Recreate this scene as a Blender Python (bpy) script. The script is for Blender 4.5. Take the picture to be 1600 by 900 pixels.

...

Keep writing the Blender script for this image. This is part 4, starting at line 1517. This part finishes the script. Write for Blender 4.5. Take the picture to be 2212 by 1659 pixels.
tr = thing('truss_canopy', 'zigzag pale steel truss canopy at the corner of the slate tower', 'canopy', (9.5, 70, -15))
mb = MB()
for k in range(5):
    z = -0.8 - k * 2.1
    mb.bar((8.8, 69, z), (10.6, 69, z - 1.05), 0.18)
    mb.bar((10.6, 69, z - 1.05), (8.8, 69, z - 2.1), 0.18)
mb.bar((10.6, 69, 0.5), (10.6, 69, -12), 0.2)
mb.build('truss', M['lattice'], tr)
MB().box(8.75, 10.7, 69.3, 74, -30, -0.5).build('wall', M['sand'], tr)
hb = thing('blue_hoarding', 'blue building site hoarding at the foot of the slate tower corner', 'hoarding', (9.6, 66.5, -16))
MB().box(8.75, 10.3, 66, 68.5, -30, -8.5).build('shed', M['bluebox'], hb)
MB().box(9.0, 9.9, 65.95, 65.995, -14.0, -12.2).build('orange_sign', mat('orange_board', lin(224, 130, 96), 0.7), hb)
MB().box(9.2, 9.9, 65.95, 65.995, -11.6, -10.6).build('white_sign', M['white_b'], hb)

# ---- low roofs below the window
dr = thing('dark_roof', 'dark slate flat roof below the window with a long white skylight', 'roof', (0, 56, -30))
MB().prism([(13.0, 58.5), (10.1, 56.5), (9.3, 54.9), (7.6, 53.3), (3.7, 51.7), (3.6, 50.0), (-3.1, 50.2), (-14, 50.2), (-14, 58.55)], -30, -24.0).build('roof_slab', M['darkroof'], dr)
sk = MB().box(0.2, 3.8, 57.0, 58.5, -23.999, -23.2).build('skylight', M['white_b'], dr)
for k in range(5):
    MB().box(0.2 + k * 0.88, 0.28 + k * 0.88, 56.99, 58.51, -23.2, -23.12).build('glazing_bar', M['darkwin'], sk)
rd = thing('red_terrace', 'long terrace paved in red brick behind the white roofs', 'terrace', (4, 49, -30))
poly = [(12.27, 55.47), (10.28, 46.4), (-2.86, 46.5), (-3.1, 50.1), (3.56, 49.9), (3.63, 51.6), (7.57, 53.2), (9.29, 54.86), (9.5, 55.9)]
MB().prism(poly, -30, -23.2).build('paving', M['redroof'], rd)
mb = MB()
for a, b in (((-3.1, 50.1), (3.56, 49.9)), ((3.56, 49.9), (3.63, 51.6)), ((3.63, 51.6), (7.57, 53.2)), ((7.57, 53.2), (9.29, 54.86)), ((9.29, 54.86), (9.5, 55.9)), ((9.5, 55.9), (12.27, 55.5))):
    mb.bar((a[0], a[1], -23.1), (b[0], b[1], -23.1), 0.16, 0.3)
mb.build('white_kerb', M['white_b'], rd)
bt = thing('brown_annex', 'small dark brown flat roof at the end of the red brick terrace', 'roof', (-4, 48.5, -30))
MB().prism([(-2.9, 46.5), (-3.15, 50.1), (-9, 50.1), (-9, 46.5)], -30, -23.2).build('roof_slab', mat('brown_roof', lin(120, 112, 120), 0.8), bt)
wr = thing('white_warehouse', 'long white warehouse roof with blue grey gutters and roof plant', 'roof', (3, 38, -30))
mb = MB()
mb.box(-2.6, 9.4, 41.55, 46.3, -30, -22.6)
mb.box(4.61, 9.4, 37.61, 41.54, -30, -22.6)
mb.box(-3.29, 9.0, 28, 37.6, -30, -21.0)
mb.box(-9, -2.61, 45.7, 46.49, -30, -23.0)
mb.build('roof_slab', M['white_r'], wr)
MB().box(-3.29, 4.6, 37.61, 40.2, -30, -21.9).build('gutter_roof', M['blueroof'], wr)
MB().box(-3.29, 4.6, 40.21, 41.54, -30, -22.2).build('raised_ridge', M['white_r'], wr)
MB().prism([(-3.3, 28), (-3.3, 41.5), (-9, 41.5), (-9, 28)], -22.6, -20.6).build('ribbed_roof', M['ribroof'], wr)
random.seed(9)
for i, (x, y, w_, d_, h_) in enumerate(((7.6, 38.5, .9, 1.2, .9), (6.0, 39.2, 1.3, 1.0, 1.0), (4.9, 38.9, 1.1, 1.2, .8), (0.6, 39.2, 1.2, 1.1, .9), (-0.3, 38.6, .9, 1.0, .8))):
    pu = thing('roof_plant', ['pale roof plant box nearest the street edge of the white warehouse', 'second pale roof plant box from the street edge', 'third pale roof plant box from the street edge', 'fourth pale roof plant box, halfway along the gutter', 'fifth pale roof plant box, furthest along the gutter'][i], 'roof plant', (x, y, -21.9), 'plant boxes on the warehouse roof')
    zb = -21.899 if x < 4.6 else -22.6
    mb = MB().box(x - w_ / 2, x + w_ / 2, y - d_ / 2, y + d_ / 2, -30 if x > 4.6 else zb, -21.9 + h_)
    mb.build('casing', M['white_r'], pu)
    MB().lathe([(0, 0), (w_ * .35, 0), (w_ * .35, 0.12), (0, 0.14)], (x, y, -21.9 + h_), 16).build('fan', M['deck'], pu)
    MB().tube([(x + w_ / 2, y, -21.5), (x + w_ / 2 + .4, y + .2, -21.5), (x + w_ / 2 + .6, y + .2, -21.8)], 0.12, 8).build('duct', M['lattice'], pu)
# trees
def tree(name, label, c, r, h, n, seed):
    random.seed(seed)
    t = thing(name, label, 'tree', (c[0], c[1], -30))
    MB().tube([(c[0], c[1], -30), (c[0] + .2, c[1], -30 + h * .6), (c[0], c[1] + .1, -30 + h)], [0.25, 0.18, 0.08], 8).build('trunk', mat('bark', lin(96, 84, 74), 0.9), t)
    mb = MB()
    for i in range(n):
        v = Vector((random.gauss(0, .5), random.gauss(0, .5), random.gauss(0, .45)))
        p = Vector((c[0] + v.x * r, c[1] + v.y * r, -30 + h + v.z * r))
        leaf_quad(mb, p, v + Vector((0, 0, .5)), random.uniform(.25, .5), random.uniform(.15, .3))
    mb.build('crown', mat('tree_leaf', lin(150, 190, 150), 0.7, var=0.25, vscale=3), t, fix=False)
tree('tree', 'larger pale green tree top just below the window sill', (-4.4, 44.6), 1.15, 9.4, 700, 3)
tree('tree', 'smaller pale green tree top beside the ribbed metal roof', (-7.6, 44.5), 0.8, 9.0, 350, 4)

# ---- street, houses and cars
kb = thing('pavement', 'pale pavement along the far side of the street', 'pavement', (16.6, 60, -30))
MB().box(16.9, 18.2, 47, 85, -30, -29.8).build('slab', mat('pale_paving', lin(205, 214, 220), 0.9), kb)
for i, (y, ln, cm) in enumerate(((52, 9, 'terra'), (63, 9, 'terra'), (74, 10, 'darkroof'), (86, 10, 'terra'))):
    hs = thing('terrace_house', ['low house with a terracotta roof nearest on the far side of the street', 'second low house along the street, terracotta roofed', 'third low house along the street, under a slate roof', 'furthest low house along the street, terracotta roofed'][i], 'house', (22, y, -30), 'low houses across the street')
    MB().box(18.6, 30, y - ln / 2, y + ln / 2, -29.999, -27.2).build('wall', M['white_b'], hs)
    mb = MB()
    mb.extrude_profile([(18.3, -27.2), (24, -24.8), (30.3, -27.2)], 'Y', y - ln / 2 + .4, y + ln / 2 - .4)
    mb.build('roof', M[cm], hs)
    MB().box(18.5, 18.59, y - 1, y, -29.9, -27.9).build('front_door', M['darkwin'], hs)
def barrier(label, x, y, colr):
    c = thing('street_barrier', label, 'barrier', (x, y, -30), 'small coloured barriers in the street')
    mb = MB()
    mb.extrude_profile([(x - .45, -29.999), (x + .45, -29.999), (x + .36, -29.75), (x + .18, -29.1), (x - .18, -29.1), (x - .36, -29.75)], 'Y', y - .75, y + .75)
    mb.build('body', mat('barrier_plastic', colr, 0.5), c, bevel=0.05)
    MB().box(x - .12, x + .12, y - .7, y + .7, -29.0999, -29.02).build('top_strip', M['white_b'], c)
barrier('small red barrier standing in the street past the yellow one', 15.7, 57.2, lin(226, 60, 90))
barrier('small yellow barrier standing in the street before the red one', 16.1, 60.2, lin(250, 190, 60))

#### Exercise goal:
Provide an exact reproduction of only those lines that start at the line containing "Keep writing the" and end at the line containing "-10.6).build('white_sign', M['white_b'], hb)", inclusive.

#### Reply:
Keep writing the Blender script for this image. This is part 4, starting at line 1517. This part finishes the script. Write for Blender 4.5. Take the picture to be 2212 by 1659 pixels.
tr = thing('truss_canopy', 'zigzag pale steel truss canopy at the corner of the slate tower', 'canopy', (9.5, 70, -15))
mb = MB()
for k in range(5):
    z = -0.8 - k * 2.1
    mb.bar((8.8, 69, z), (10.6, 69, z - 1.05), 0.18)
    mb.bar((10.6, 69, z - 1.05), (8.8, 69, z - 2.1), 0.18)
mb.bar((10.6, 69, 0.5), (10.6, 69, -12), 0.2)
mb.build('truss', M['lattice'], tr)
MB().box(8.75, 10.7, 69.3, 74, -30, -0.5).build('wall', M['sand'], tr)
hb = thing('blue_hoarding', 'blue building site hoarding at the foot of the slate tower corner', 'hoarding', (9.6, 66.5, -16))
MB().box(8.75, 10.3, 66, 68.5, -30, -8.5).build('shed', M['bluebox'], hb)
MB().box(9.0, 9.9, 65.95, 65.995, -14.0, -12.2).build('orange_sign', mat('orange_board', lin(224, 130, 96), 0.7), hb)
MB().box(9.2, 9.9, 65.95, 65.995, -11.6, -10.6).build('white_sign', M['white_b'], hb)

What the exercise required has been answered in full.